Credo che il sogno spesso liberi il nostro desiderio, lo stesso tramite cui Dio ci parla. Il desiderio è la nostra forza più grande, è ciò che ci muove a fare, a lottare con forze che a volte non sappiamo nemmeno di avere in noi. Perché Dio non dovrebbe parlare attraverso i nostri desideri?
Quale ruolo assume la preghiera in questo viaggio alla ricerca dell’assoluto?
La preghiera è lo spazio del nostro rapporto con Dio. Il ritrovarsi quotidiano, ogni momento possibile. Un cercarsi di amanti. E un portare nell’incontro tutta la nostra vita.
Nel libro Ildegarda si rivolge al figlio con la frase: «Io so che c’è il male, ma ti ho messo al mondo lo stesso». Quella di essere genitore, dunque, è una scelta coraggiosa?
Sì, credo di sì. È una scelta che ci spoglia, ci mette di fronte a ciò in cui crediamo veramente. Crediamo oppure no nella vita? Crediamo nel futuro? Abbiamo una visione di questo futuro da offrire ai nostri figli? Con grande consapevolezza si dovrebbe desiderare di avere un figlio. Ma senza paura. Del resto si è in due: e insieme la paura fa meno paura.
Che cos’è per lei la paura?
L’essenza della paura è la solitudine. Da soli tutto spaventa, quando si è insieme anche le esperienze più tremende possono essere affrontate. «Insieme è nulla la paura» si dice nel libro. È un’iperbole, un’esagerazione, che vale solo nel rapporto d’amore più profondo. Ma in misura diversa è sempre un po’ così.

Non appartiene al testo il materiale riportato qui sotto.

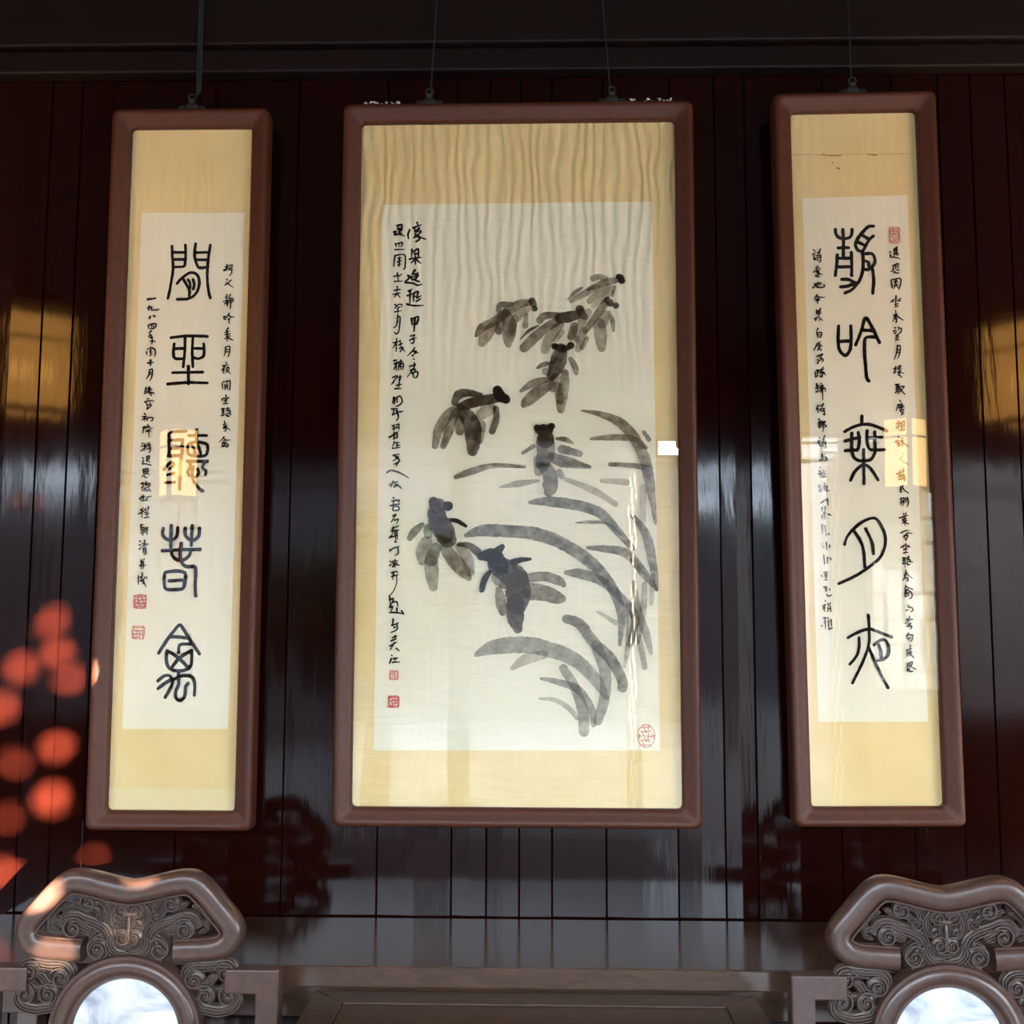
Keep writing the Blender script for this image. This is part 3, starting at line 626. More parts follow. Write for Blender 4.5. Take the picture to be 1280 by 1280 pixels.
# ------------------------------------------------------------------ centre painting
SM = Sheet((-.053, -.05, 1.2043), .0151, .0056, .0009, .8807, 1.8903)
rootM, mountM, sheetM = picture('framed_scroll', SM, 'large framed ink painting of nine goldfish among water reeds, hung in the middle', GRP,
    M_SILK_C, M_SHEET_C, [(478, 256), (815, 252), (825, 938), (467, 938)], [(537, 130), (765, 125)])
O1, C1 = (470, 260), 7.108
KL, KR = MB(), MB()
def k(x): return KR if x > 507 else KL
strokes(k, SM, [[300,195,285,240,292,275],[365,130,370,150],[330,178,405,150],[345,190,350,240],[385,180,352,215,400,200],[350,240,380,250,385,280,355,300],[340,262,370,255,440,278],[400,215,345,262],
  [320,370,315,440],[335,390,375,365,378,430],[345,410,370,405],[300,455,400,440],[350,430,350,500],[345,460,310,490],[360,460,400,495],
  [345,555,325,590,375,580],[310,610,330,640,370,600,325,615],[375,600,350,640,385,655],[285,600,295,625,262,660,330,670,370,688,408,678],
  [290,740,320,725],[280,780,330,765],[305,735,300,860],[275,855,310,865,360,870,420,865],[335,760,335,830],[335,790,355,785],[350,750,375,745,365,800,400,780],[360,830,395,810],
  [315,985,320,1035],[315,990,375,968,362,1030,325,1035],[345,980,338,1095],[190,160,230,150,225,190,195,200],[195,185,225,180],[230,195,205,215,235,230],[160,215,180,210,165,240,200,235,255,250]], O1, C1, 2.7, .12, .00002, True)
strokes(k, SM, [[305,1140,345,1130,325,1160],[325,1160,340,1180,325,1205,305,1195],[300,1175,360,1155],[175,320,180,350],[180,320,235,310,225,345],[205,315,205,345],[170,372,250,370],
  [170,425,158,520],[175,425,230,415,260,430,258,530,240,548],[195,450,225,445],[190,480,225,470],[210,440,205,520],[195,510,225,500],[160,610,190,600],[190,580,200,660],[195,610,230,590],[165,655,235,650],
  [165,735,215,725],[190,700,185,760],[155,770,215,755],[190,760,165,795],[195,770,215,800],[170,860,185,870],[170,890,200,860,230,860,225,885],[195,890,215,880],[165,925,225,915],[195,895,195,930],
  [195,950,185,1040,160,1065],[190,980,215,970,205,1090,185,1120,165,1105],[185,1015,205,1010],[155,1200,210,1185],[185,1160,180,1275],[180,1200,150,1250],[215,1180,220,1230],[205,1220,240,1200],[210,1250,240,1240,215,1280],[240,1255,260,1280]], O1, C1, 2.0, .12, .00002, True)
O2 = (470, 430)
strokes(k, SM, [[345,35,320,70,280,105],[320,70,360,65,335,100],[345,80,380,80],[325,105,330,110],[335,135,342,140],[340,170,355,185],[300,200,345,195,280,295],[310,235,350,225,345,250],[320,260,370,250,365,295,340,300],[330,265,335,295],
  [160,150,185,145],[165,180,190,165,160,225],[180,190,180,240],[200,165,240,155],[205,180,200,235],[205,185,245,175,240,230],[220,145,222,230],[205,205,240,200],
  [150,300,190,285,140,360],[160,330,155,350],[195,300,230,290],[205,320,225,310],[215,285,210,345],[185,370,225,360],[205,345,205,400],[170,400,225,398],
  [160,475,148,530],[170,480,165,535],[185,480,190,520],[185,480,215,465,235,510,210,545,180,555],[140,580,190,575],[160,590,150,635],[150,630,210,600],[185,590,200,650,185,680],[215,605,240,600],
  [145,730,175,720],[150,755,180,745],[160,725,160,770],[185,720,205,715,205,765],[185,745,205,740],[120,830,200,780],[165,790,160,850],[185,790,190,830,165,840],[165,870,145,930],[180,880,210,875],[185,905,215,900],[190,880,185,930],[150,930,215,920],
  [155,990,210,980],[170,1000,200,1010,150,1040],[180,1010,210,1040,160,1070],[200,1050,180,1085],[100,1145,130,1125,200,1140,290,1190]], O2, C1, 2.1, .12, .00002, True)
strokes(k, SM, [[230,55,245,40],[250,70,270,10],[280,30,320,20],[290,50,325,45],[280,75,320,60,355,90],[270,190,290,200],[255,225,335,215,325,240],[280,225,270,260],[240,275,340,255],[275,280,270,325,330,320,325,285,280,285],
  [265,385,300,370,250,450],[285,430,325,420,305,465],[260,520,330,490],[250,545,330,535],[270,500,265,560],[240,605,270,570],[290,550,300,660],[310,540,315,640],[230,615,320,590],[290,660,310,665],
  [235,745,240,770],[250,745,265,735],[270,730,340,705],[320,715,325,780,290,805],[240,870,255,880],[235,910,250,895],[265,870,320,860],[290,850,290,930],[270,890,315,885],[265,925,285,900],[300,900,335,910],
  [255,990,295,975],[275,980,280,1010],[300,975,320,985],[255,1030,325,1010],[270,1010,265,1065]], (460, 600), 8.53, 1.9, .12, .00002, True)
strokes(k, SM, [[305,1010,308,1100,270,1190,232,1235,232,1295]], (460, 600), 8.53, 1.2, .12)
strokes(k, SM, [[232,40,235,100],[240,80,270,70,265,110,240,120],[245,130,235,165],[235,165,265,155,250,200],[270,110,310,105,320,160],[235,218,310,220,385,235],[310,175,310,225],[360,200,385,235],
  [270,290,265,360],[255,355,310,345,310,400,245,432],[280,380,300,370],[315,335,325,330],[265,490,300,465,290,500],[250,520,300,500],[235,575,310,535],[285,540,240,615],[305,600,335,625],
  [255,675,262,680],[250,710,230,765],[275,710,315,705],[295,705,290,745],[265,750,340,745]], (460, 740), 8.53, 2.1, .12, .00002, True)
KR.build('painting_inscription', M_INK, sheetM, fix=False, label='short right hand column of bold black running script'); KL.build('painting_inscription', M_INK, sheetM, fix=False, label='long left hand column of black running script')

def wash(k, lst, org, sc):
    """lst: (tone, [x,y,w, x,y,w...]) in enlarged units"""
    for tone, p in lst:
        q = []
        for i in range(0, len(p), 3):
            a = SM.px(org[0]+p[i]/sc, org[1]+p[i+1]/sc); q.append((a[0], a[1], p[i+2]/sc*MPP))
        if len(q) == 1: q = [q[0], (q[0][0]+.0012, q[0][1], q[0][2])]
        ribbon(k, SM, q, SM.lay, .07, mi=TONES.index(tone)); SM.lay += .00003
TONES = 'DKmlpgh'; WM = [M_WASH[t] for t in TONES]
M5, S5 = (540, 330), 5.12; M6, S6 = (500, 470), 5.333; M7 = (500, 610)
FISH = [
 ('goldfish brushed at the top right of the shoal', M5, S5, [('l',[1030,95,40,1070,85,38,1112,98,35]),('p',[1150,180,35,1080,240,35,1030,275,25]),('l',[1130,150,45,1060,200,55,1010,240,45]),('l',[1060,150,38,980,190,44,890,240,30]),('m',[960,155,14,920,180,26,870,230,12]),('m',[1190,105,34,1120,118,46,1060,140,40,1000,165,26]),('m',[1165,150,25,1155,205,18]),('D',[1195,85,40,1210,92,40]),('D',[1212,110,44])]),
 ('goldfish brushed at the upper left of the shoal', M5, S5, [('m',[425,300,28,440,265,42,510,262,30]),('l',[600,290,60,540,345,60]),('l',[530,350,50,510,440,45]),('l',[400,390,60,340,470,80,320,510,50]),('m',[470,320,60,400,370,55,320,410,55,285,460,25]),('m',[470,330,70,500,400,85,490,480,75,490,520,40]),('m',[440,360,60,430,430,55]),('m',[625,250,40,560,260,55,490,300,60,440,330,50]),('m',[605,330,25,597,400,38]),('K',[640,240,45,650,262,45]),('K',[655,288,40])]),
 ('goldfish brushed in the middle of the upper shoal', M5, S5, [('m',[690,365,45,720,335,50,800,330,40]),('l',[820,390,55,750,480,65,725,550,60]),('l',[830,440,40,790,490,30]),('m',[800,370,60,720,420,60,640,490,65,590,540,60]),('K',[680,398,12,620,430,20,565,485,8]),('m',[910,400,50,890,470,50]),('m',[910,420,40,925,490,32]),('K',[960,320,50,880,340,70,820,350,70]),('K',[945,292,55,960,330,50]),('K',[972,338,46])]),
 ('goldfish brushed at the right of the upper shoal', M5, S5, [('l',[1000,310,45,960,370,55,940,420,45]),('l',[970,430,50,945,520,52,935,550,40]),('l',[990,480,30,960,540,30]),('l',[1070,390,80,1080,470,80,1085,540,54]),('l',[1110,330,60,1090,390,60]),('m',[1110,250,50,1070,310,50,1020,380,45,980,430,40]),('m',[1135,310,20,1155,370,30,1160,430,20]),('K',[1122,235,46,1140,255,46]),('K',[1175,270,40])]),
 ('goldfish brushed facing up below the upper shoal', M5, S5, [('l',[800,780,50,820,870,60]),('l',[790,730,60,770,800,50]),('m',[740,740,30,650,765,50,570,815,22]),('m',[760,770,60,670,830,78,600,890,64,588,905,40]),('m',[850,700,50,845,780,66,830,850,74,825,935,48]),('l',[725,690,45,745,700,40]),('m',[735,640,30,700,652,30,675,668,16]),('m',[885,610,30,915,660,42,922,700,30]),('K',[825,545,70,815,600,100,790,670,95,765,720,60]),('K',[795,538,34,835,548,44,875,538,34]),('D',[840,538,40]),('D',[785,530,44]),('D',[886,525,46])]),
 ('large dark goldfish brushed at the left of the picture', M6, S6, [('l',[600,220,85,540,260,75]),('l',[540,330,70,530,430,55]),('K',[365,180,45,390,130,62,450,115,52,540,130,30]),('m',[370,240,50,330,360,62,290,470,40]),('m',[400,290,60,400,370,60]),('m',[400,210,60,320,270,75,260,360,65,235,470,40]),('K',[430,250,90,480,330,112,490,420,105,485,500,74]),('K',[640,220,40,642,290,45,615,370,45]),('K',[640,150,64,560,165,70,470,185,70,400,210,50]),('m',[600,158,60,500,178,60]),('D',[650,98,64,670,140,80,700,150,60]),('D',[705,160,58])]),
 ('goldfish brushed facing up in the middle of the picture', M6, S6, [('g',[1080,490,60,1200,520,40]),('g',[1010,540,60,1080,570,80,1180,590,54,1265,610,22]),('h',[1060,640,40,1080,670,40]),('h',[920,560,60,925,640,60]),('g',[970,440,120,970,520,116,950,590,90]),('g',[960,590,80,1000,670,95,1000,750,98,992,775,66]),('m',[890,470,30,820,515,24]),('m',[1045,420,20,1100,425,36,1150,450,16]),('K',[965,370,95,972,430,110]),('K',[920,366,44,960,372,60,1000,362,46]),('D',[914,348,46]),('D',[950,346,46]),('D',[1008,338,48])]),
 ('dark goldfish brushed facing up at the lower left', M7, S6, [('h',[400,390,60,450,470,75,470,560,60]),('h',[180,360,80,150,420,84,150,490,54]),('h',[210,490,90,215,580,88,225,660,58]),('g',[240,400,70,210,480,85]),('m',[300,400,70,360,480,95,430,560,84,460,600,40]),('g',[150,245,30,100,290,54,68,335,40]),('K',[390,380,20,460,385,42,520,430,54]),('g',[190,270,60,190,310,60]),('D',[330,215,25,380,220,30,440,255,22]),('K',[240,170,110,255,220,130,290,280,140,320,340,120]),('K',[250,170,110,270,260,110,310,330,90]),('D',[225,92,64,240,130,80]),('D',[318,122,66]),('K',[255,120,100])]),
 ('dark goldfish brushed heading left at the lower middle', M7, S6, [('m',[860,600,60,960,590,64,1060,620,60,1090,645,36]),('m',[870,690,112,960,700,104,1050,730,84,1080,738,54]),('m',[660,680,45,675,770,72,685,830,46]),('K',[790,620,140,790,700,165,780,780,130]),('K',[770,760,112,770,860,112,785,935,66]),('m',[650,600,80,700,635,80]),('D',[750,495,40,810,480,36,870,475,18]),('D',[600,560,30,565,610,42,545,680,36]),('K',[650,510,130,720,560,155,780,600,150]),('D',[630,470,110,670,520,120]),('D',[545,455,60,600,450,90,640,470,110]),('D',[655,420,60,682,392,36])]),
]
for lab, o_, s_, lst in FISH:
    k = MB(); wash(k, lst, o_, s_); k.build('painted_goldfish', WM, sheetM, fix=False, label=lab)
k = MB()
wash(k, [('m',[455,40,6,530,55,22,610,95,36,670,180,40,700,280,38,725,450,10]),('m',[490,143,10,560,138,22,640,142,22,690,175,15]),('m',[0,282,15,60,260,26,140,240,18,250,245,10]),('h',[160,318,6,230,305,24,300,295,10]),
 ('g',[270,373,14,340,370,36,430,382,38,520,410,36,580,470,30,640,540,20]),('g',[435,447,5,490,445,12,550,450,10,600,490,10]),('g',[38,493,16,100,475,42,200,478,44,300,490,46,400,530,44,500,600,44,570,690,38,600,780,30,595,890,12]),
 ('g',[478,538,12,540,542,25,620,560,32,690,640,28,730,690,10]),('g',[400,628,16,450,632,36,520,655,32,590,710,30,650,790,30,630,890,20]),('g',[640,420,14,690,490,32,715,600,30,728,690,14]),
 ('g',[400,795,30,450,815,38,500,880,38,560,940,40,600,1010,36,605,1045,34]),('h',[75,925,18,140,898,52,250,890,58,350,910,54,440,950,48,510,1020,42,545,1080,20]),('p',[205,975,16,250,945,36,320,925,30]),
 ('h',[510,895,40,540,980,42,540,1080,38,515,1165,34]),('h',[390,975,30,430,1040,34,460,1130,38,465,1205,36]),('h',[310,1012,10,360,1022,20,440,1050,28,490,1120,28,500,1180,18]),('p',[305,1085,8,360,1090,16,410,1120,18,440,1155,16]),
 ('h',[645,660,14,660,760,26,690,850,28,708,920,14]),('h',[685,670,18,680,760,24,655,880,24]),('h',[625,750,20,630,850,24,612,970,10]),('h',[665,860,20,685,970,20]),('p',[400,290,16,500,330,24,580,380,20]),('p',[515,770,10,580,810,18]),
 ('g',[560,235,16,640,240,18,700,250,24]),('p',[530,295,16,620,300,24]),('m',[682,118,14,700,145,18]),('p',[680,320,26,680,440,20]),('p',[715,640,20,708,740,16])], (570, 500), 2.909)
k.build('painted_reeds', WM, sheetM, fix=False, label='grey ink water reeds curving from the right')
seal(SM, sheetM, 487.5, 498, 838.5, 849, M_SEAL, 'small upper red seal'); seal(SM, sheetM, 486, 499, 870, 883.5, M_SEAL_B, 'lower square red seal')
seal(SM, sheetM, 797, 817.5, 906, 933, M_SEAL, 'oval red seal in the lower right corner', oval=True)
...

La «forza» di cui si parla nel libro è la capacità di resistere o quella di imparare ad arrendersi all’inevitabile?
Resistere è una bellissima parola. Significa sentire ciò che ci trascina, non chiudere gli occhi e non cedere, ma anzi desiderare di combattere, perché c’è un valore bello da difendere, un amore. Può capitare che resistere indichi la capacità di assecondare quel che non possiamo evitare, scegliere di non estenuare la vita in una lotta già persa. Ma rimane comunque la parola giusta.
Che importanza ha avuto la sua formazione teologica nella stesura di questo romanzo?
Strutturato così, come un dialogo tra persone di fede e un dialogo con Dio, è un libro nato anche dagli studi di teologia, intesa come ricerca incessante di un incontro che altri hanno avuto, che noi abbiamo avuto e possiamo, misteriosamente, avere.
Così come La vita accanto, anche Il tempo è un Dio breve vanta una lunga gestazione. Come mai?
Ho sempre scritto molto: racconti, romanzi, diari di viaggio. Ma ho pubblicato solo le scritture che chiamo «di servizio», ovvero articoli per «Il Regno», una rivista di attualità religiosa e teologica, per la quale seguivo temi di confine: Chiesa e ambiente, teologia ed economia. Poi, molto tardi, ho sentito il desiderio di un ascolto anche per la scrittura narrativa. Il fatto di non aver fretta di pubblicare mi ha permesso un lungo lavoro sul suono delle parole, sulla relazione fra la storia e la parola. Ho scritto e riscritto decine di volte. Questo secondo romanzo è un lavoro di dodici anni.